Tour & News

Comeback Master Louis Oosthuizen Not Out of It: "Anything's Possible"

Day 3 of the 2016 U.S. Open in 44 Seconds
Jeff Ritter recaps Moving Day from the 2016 U.S. Open at Oakmont.

OAKMONT, Pa. – Louis Oosthuizen slipped down the clubhouse stairs, spoke to his agent, and exited quietly as darkness fell over Oakmont on Saturday night.

In other words, he was right where he so often seems to be: lurking.

“You get to within seven and you have a good one tomorrow, like a four under, you give yourself a shot,” said Oosthuizen, who surged into contention with a second-round 65 that included eight birdies before falling back some, going three over through 15 holes of his third round.

At three over for the tournament, he’s eight behind the leader Shane Lowry, who still had four holes remaining in his third round. That seems like a big gap, but it’s not that big; Paul Lawrie came from 10 behind to win the 1999 British Open.

Oosthuizen is something of an authority on comebacks. At the U.S. Open at Chambers Bay last year he opened with a 77, then stormed back with rounds of 66-66-67, reeling off six birdies in the last seven holes of his final round. He tied for second with Dustin Johnson, one behind winner Jordan Spieth.

Photo:

Louis Oosthuizen of South Africa hits his tee shot on the first hole during the third round of the U.S. Open at Oakmont Country Club on June 18, 2016 in Oakmont, Pennsylvania.

“You’ve gotta have a good start,” said Oosthuizen, the 2010 British Open champion who has since authored three runner-up finishes in majors. “Just to let the guys see that you’re putting a good round together. And you can’t make mistakes. I made way too many mistakes on the front nine today.”
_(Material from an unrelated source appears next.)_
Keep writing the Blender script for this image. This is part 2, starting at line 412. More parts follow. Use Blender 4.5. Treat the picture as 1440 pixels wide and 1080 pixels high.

After his torrid second-round 65, the low round of the tournament thus far, Oosthuizen seemed to run out of gas in the third round as he played the front nine in four over. He got a shot back with a birdie at the par-4 10th hole before stringing together five straight pars to finish three over par total.

“I’ve got a little one and a half footer left for par on 16,” he said, “so if I can squeeze out one more birdie on the last two and be six or seven back, and then start well, you never know. The course is still receptive, but it’s speeding up. I’m curious to see it tomorrow.

“I definitely think it’s possible,” Oosthuizen added, speaking of a big comeback. “It all depends what the guys do. Shane is five under with four holes left and you reckon he’s going to stay there. I think if I get it to two over, seven back, I’d need something really special to have a chance. I mean you never know. It’s the U.S. Open.”